True, to use Newbigin’s distinctions, certain activities with a missional dimension, such as compassion ministries, should not become manipulative, exercises of power serving a missional intention.  It is possible to give water in the name of Jesus or an apostle without forcing the faith down someone’s throat as well.  (And true Christian missionary activity is always a matter of witness and winsomeness and never coercive or manipulative behaviour.)  Conversion is never forced, and love is not love if it comes with strings attached.  That said, our various missions, our various activities with missional dimensions, need to cohere with the mission of the Church.  The Church’s missional intention is to bring the Gospel to the nations (Mk. 13.10; Mt. 24.10) that they may know Christ and Him crucified (1 Cor. 2.2), the power of the resurrection (Phl. 3.10), confessing Him as LORD (Rom. 10.9), becoming like Him in their death that they might attain to the resurrection of the dead (Phl. 3.11).[5]

[1] Stephen Neill, Creative Tension (London: Edinburgh House Press, 1959), p. 81.
[2] Michael Goheen, Introducing Christian Mission Today: History and Issues (Downers Grove, IL: InterVarsity Press, 2014), p. 82.
[3] In particular, students could read articles from the journal Transformation, an Evangelical-leaning journal for holistic mission published by the Oxford Centre for Mission Studies.
[4] For these categories, see my ‘Issues Facing Missions Today: 28. Three Models for Ministy.’
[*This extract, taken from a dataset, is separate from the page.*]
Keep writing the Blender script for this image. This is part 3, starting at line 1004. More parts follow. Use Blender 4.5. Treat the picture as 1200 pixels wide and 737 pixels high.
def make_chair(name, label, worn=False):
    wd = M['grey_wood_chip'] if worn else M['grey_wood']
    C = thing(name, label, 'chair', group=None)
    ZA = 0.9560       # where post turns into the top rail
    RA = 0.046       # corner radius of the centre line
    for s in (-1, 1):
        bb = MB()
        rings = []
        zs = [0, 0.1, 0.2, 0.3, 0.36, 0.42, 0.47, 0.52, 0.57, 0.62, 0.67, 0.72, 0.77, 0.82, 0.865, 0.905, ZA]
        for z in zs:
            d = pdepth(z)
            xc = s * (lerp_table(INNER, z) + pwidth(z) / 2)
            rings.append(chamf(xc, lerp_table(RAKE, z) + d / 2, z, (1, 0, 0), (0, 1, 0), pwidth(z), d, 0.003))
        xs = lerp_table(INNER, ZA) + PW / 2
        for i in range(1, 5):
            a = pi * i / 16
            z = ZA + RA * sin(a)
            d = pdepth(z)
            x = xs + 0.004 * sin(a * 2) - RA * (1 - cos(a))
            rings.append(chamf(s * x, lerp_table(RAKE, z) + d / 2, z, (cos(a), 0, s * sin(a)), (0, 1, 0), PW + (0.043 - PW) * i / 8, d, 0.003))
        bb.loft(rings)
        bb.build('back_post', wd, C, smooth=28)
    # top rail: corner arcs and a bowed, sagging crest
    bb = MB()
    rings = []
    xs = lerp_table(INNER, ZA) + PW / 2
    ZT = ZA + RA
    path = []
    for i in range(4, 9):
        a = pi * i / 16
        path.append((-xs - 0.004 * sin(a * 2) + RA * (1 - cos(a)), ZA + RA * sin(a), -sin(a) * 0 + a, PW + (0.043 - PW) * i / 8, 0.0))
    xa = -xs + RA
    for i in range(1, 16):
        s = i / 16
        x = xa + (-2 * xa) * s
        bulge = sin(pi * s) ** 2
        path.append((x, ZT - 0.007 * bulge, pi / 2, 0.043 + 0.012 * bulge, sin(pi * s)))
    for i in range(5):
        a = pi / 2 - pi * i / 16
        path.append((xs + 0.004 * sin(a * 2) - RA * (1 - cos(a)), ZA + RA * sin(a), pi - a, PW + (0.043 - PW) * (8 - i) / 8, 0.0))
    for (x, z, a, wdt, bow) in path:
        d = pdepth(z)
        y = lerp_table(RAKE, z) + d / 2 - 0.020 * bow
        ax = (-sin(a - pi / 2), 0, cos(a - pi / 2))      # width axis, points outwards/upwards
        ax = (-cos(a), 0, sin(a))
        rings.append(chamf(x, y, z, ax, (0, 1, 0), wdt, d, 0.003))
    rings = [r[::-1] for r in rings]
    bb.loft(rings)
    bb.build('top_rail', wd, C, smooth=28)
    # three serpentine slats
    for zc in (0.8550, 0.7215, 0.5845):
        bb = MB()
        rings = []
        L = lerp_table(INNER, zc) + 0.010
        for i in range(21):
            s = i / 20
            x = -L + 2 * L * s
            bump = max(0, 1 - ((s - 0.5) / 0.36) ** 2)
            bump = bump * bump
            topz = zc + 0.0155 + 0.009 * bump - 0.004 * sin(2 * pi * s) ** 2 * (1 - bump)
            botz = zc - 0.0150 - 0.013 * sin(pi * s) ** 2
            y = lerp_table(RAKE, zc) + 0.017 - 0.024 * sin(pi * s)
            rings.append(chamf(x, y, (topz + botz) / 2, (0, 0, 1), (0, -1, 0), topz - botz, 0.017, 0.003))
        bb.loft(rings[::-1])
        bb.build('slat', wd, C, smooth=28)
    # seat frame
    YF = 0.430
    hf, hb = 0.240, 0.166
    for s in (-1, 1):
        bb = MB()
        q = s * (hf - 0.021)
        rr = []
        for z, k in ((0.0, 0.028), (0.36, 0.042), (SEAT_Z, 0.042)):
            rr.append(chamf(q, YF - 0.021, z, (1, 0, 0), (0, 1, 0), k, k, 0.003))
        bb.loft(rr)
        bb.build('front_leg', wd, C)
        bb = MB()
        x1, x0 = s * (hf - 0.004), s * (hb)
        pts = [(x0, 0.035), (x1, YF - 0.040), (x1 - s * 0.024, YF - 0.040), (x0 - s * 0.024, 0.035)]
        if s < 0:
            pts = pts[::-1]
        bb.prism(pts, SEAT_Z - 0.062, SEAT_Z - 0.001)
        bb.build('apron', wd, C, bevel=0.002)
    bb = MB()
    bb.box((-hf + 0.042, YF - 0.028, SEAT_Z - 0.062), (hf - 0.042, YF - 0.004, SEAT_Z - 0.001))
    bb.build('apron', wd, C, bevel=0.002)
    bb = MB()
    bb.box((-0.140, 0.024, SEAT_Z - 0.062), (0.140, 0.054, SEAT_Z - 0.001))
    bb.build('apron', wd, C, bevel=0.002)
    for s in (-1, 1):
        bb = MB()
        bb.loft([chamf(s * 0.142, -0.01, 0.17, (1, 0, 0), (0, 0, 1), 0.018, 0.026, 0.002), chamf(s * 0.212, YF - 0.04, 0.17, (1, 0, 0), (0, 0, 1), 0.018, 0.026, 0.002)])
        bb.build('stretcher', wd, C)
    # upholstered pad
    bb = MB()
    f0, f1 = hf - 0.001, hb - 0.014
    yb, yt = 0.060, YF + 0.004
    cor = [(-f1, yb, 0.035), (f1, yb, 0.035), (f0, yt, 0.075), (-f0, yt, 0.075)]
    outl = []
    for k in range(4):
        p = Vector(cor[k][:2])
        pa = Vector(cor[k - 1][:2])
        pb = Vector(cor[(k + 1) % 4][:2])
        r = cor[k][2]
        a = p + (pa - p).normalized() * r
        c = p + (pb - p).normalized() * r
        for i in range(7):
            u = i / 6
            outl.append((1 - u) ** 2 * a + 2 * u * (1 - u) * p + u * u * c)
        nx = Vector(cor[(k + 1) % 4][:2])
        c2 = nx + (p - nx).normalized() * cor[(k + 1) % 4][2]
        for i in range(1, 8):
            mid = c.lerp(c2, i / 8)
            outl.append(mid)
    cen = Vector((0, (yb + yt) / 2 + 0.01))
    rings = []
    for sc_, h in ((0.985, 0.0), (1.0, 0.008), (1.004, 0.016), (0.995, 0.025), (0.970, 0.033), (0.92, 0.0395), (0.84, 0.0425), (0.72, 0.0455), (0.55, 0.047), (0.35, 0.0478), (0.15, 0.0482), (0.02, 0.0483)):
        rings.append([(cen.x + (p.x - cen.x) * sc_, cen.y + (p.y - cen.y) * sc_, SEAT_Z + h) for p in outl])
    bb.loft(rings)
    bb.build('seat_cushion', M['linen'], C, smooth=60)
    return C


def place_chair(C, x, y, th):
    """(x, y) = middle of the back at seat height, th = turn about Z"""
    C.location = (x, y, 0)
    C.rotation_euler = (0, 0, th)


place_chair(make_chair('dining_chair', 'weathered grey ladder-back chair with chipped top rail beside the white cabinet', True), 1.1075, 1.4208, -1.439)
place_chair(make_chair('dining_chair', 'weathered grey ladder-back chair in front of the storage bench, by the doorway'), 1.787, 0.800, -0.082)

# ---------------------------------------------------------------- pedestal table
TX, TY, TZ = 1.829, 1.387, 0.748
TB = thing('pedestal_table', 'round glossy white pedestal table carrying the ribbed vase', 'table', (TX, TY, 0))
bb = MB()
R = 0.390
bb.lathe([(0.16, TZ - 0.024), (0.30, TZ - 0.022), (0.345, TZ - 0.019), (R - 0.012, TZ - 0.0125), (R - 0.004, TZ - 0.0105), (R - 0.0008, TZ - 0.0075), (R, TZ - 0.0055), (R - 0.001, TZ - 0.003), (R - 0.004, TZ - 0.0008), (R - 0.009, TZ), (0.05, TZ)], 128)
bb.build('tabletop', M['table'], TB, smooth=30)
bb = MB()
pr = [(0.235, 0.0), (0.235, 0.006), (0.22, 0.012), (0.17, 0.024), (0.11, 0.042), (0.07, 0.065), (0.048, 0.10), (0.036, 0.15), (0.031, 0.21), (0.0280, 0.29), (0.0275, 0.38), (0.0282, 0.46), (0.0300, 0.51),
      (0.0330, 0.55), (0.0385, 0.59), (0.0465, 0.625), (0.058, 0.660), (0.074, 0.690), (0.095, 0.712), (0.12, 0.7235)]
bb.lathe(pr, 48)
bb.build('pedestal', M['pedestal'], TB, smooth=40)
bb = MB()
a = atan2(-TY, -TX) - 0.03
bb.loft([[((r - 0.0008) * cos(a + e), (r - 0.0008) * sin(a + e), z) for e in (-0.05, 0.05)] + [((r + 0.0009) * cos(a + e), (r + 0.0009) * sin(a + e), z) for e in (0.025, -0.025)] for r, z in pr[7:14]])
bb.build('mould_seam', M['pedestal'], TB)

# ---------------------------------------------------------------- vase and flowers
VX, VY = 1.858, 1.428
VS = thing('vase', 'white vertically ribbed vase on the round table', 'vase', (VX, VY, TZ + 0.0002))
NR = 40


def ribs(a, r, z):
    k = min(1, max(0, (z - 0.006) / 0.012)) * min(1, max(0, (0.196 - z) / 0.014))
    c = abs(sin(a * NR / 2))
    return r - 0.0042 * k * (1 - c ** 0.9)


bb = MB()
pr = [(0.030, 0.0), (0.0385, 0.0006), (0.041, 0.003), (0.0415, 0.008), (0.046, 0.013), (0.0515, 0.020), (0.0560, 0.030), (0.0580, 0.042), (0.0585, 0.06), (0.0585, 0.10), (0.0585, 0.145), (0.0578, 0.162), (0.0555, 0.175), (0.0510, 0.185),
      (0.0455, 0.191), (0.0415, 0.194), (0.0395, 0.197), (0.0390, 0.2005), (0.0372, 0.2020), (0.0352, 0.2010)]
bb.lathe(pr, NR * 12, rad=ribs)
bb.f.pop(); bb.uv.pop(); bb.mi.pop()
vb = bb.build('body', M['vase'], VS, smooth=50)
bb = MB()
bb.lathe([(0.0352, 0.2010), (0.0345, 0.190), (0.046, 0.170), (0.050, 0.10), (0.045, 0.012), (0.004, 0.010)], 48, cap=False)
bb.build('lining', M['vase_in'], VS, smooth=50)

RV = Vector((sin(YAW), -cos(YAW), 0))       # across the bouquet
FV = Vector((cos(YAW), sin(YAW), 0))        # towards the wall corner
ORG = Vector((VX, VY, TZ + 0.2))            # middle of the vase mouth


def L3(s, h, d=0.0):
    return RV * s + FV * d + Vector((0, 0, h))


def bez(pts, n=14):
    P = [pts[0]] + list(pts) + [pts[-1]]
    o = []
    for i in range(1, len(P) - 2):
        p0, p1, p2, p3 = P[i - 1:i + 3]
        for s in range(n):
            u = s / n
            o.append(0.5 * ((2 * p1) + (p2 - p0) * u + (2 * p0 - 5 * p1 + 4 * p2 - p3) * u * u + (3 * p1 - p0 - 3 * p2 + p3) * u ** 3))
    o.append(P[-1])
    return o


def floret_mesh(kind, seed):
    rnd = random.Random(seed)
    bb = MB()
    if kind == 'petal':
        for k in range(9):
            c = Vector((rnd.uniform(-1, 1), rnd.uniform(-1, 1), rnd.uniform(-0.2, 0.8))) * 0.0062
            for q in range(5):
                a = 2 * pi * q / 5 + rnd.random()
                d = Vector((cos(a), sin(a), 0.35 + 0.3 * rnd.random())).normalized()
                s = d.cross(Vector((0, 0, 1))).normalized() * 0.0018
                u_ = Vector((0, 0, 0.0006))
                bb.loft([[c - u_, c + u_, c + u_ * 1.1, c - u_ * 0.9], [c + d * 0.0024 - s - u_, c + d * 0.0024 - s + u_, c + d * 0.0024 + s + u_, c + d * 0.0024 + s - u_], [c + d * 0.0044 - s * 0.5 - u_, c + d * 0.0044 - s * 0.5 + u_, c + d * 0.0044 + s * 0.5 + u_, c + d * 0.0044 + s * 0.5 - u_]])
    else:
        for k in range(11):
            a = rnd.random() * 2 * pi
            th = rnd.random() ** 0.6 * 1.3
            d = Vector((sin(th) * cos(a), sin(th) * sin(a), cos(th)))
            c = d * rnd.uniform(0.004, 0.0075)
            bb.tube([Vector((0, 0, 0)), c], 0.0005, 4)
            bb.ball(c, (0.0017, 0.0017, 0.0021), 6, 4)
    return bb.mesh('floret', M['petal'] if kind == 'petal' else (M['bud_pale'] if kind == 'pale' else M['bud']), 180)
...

[5] A balance in our understanding of missions is important.  As Michael Goheen says, ‘A church that is not evangelizing and is unconcerned about missions to people who have never heard betrays the gospel.  A church that reduces mission to evangelistic activities narrows the scope of the gospel.  And at the same time it removes the full context in which witnessing words should find their place.  Each aspect needs the other.’  Ibid., p. 85.